## START Items

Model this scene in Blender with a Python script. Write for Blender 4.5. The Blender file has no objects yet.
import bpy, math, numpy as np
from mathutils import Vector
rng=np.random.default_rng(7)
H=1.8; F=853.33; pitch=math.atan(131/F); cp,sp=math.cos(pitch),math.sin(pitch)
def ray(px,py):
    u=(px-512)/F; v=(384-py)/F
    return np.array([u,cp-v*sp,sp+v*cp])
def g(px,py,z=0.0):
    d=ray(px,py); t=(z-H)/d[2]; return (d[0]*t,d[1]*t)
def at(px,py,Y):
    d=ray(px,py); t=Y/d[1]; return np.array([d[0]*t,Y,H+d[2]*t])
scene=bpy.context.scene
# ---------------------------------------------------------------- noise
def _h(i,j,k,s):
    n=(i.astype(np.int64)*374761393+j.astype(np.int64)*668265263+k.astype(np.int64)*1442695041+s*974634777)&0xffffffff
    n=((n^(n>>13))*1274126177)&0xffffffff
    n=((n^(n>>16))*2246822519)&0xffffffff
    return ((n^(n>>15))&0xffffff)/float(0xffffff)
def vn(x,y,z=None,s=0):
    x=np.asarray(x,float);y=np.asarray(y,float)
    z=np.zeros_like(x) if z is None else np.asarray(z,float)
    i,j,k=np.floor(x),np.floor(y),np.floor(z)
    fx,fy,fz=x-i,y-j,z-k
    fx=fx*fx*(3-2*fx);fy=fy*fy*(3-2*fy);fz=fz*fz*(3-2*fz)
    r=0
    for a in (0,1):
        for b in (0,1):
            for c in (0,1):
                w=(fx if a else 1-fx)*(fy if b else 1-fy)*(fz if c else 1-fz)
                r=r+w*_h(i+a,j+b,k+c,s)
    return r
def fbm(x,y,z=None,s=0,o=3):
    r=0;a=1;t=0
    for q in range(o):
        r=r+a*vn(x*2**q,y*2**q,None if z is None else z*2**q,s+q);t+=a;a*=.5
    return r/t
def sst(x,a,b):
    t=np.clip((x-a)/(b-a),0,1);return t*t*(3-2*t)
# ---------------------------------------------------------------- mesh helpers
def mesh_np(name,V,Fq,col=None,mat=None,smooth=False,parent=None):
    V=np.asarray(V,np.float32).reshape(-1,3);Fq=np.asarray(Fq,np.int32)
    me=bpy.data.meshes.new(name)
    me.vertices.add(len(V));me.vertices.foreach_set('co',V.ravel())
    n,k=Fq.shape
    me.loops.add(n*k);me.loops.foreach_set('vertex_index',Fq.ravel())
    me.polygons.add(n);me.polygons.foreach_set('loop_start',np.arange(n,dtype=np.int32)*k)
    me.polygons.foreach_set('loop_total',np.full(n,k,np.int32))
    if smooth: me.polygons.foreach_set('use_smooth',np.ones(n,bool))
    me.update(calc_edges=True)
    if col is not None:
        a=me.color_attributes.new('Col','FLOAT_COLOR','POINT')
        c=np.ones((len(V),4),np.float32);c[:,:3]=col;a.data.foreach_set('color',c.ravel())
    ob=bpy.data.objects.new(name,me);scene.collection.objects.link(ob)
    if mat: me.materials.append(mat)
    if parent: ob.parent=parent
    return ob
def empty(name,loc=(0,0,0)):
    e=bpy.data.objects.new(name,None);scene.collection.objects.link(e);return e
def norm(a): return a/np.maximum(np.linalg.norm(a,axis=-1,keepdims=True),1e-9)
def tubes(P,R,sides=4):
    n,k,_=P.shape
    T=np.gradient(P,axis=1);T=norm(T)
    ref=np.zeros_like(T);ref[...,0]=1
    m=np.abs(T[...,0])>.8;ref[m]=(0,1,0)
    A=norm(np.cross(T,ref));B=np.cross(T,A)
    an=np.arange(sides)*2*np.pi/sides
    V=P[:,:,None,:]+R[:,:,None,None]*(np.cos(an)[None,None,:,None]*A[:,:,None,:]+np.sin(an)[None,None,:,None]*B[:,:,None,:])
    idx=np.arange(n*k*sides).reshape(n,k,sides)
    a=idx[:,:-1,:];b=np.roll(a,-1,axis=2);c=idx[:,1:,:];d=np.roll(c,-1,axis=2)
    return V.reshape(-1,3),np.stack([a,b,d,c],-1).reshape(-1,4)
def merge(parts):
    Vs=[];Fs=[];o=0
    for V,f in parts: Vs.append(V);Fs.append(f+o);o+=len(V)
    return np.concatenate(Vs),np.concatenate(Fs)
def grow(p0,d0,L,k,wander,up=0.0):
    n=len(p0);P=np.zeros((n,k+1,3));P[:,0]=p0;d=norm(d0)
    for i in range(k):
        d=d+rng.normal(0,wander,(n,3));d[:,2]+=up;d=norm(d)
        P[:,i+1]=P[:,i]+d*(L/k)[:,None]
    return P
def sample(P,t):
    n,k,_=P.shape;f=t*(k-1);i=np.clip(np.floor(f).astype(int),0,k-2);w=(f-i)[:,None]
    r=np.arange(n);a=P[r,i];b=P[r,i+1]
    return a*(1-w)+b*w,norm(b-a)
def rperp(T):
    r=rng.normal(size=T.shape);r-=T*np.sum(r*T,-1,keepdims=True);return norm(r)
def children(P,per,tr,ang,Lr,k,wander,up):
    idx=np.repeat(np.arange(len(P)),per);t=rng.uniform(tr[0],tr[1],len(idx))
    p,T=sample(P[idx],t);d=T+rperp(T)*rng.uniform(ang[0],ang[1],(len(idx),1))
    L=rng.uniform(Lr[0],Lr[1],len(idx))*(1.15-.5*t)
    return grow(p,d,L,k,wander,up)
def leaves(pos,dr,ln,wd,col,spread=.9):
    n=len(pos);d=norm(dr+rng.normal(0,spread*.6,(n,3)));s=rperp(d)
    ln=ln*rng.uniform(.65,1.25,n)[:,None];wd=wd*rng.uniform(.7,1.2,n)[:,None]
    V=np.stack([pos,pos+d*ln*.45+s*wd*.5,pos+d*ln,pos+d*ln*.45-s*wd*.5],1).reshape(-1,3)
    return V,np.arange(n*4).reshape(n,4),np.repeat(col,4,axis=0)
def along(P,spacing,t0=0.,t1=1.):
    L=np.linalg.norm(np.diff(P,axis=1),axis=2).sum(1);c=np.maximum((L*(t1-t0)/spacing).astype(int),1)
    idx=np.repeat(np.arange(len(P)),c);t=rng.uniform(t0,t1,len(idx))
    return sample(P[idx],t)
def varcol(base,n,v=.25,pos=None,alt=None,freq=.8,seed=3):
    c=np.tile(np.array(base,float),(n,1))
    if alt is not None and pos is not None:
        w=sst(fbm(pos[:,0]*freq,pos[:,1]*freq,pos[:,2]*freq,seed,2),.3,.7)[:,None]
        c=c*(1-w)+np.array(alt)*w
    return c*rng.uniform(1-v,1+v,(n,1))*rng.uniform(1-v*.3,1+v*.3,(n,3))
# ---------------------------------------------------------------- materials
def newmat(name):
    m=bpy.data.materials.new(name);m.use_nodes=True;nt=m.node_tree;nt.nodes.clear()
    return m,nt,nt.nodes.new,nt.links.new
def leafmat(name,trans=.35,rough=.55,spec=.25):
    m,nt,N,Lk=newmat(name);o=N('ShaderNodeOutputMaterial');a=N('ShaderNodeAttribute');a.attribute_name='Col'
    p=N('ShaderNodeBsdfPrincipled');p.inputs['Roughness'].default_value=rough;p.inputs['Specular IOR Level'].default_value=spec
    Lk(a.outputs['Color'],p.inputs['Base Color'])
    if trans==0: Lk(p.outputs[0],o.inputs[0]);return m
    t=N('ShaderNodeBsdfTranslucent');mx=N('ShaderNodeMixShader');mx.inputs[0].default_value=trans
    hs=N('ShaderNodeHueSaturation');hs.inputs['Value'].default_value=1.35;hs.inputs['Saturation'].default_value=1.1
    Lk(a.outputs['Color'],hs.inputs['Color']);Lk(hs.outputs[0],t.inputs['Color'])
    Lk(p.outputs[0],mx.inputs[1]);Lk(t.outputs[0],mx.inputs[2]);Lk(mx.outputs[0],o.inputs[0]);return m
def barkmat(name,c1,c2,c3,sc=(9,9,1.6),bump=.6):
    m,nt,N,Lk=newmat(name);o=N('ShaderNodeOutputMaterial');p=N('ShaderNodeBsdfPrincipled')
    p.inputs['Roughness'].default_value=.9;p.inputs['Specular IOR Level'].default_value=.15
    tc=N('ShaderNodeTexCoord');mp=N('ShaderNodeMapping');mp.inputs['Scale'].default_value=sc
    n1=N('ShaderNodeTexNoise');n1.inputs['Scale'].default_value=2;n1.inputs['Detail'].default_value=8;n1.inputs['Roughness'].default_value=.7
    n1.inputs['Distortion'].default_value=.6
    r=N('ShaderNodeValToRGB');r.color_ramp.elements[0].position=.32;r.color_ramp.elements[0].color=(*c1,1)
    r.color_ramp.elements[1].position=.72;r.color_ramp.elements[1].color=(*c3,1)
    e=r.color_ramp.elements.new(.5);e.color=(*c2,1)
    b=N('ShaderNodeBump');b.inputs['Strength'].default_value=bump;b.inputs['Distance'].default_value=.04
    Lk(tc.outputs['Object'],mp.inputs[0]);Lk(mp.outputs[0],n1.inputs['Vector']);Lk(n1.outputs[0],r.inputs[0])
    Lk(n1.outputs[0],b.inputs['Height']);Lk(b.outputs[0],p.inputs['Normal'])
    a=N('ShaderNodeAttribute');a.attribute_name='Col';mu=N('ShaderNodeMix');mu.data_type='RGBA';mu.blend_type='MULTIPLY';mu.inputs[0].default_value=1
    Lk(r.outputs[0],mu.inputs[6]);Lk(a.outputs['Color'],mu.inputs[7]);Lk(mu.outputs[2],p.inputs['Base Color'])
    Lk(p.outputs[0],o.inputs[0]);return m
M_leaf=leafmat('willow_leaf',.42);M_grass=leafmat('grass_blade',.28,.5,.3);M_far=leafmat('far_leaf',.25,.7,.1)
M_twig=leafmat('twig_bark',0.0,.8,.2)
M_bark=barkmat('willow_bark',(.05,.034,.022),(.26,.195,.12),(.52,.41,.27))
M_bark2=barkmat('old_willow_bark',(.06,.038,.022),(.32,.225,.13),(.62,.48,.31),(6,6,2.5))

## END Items
## START Items

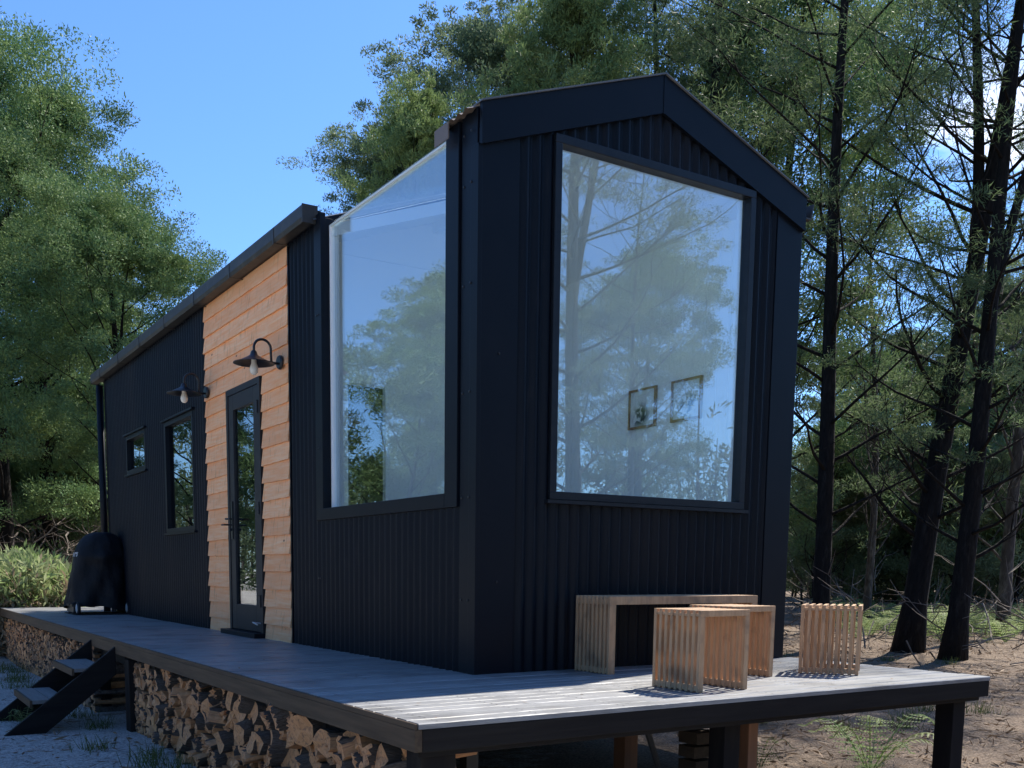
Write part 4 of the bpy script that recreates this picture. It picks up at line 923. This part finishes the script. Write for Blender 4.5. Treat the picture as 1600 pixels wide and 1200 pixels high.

## END Items

Direction. Lines holding the word "Write" in the entries above are the ones to pull out. Copy them all.

Solution below.
Model this scene in Blender with a Python script. Write for Blender 4.5. The Blender file has no objects yet.
Write part 4 of the bpy script that recreates this picture. It picks up at line 923. This part finishes the script. Write for Blender 4.5. Treat the picture as 1600 pixels wide and 1200 pixels high.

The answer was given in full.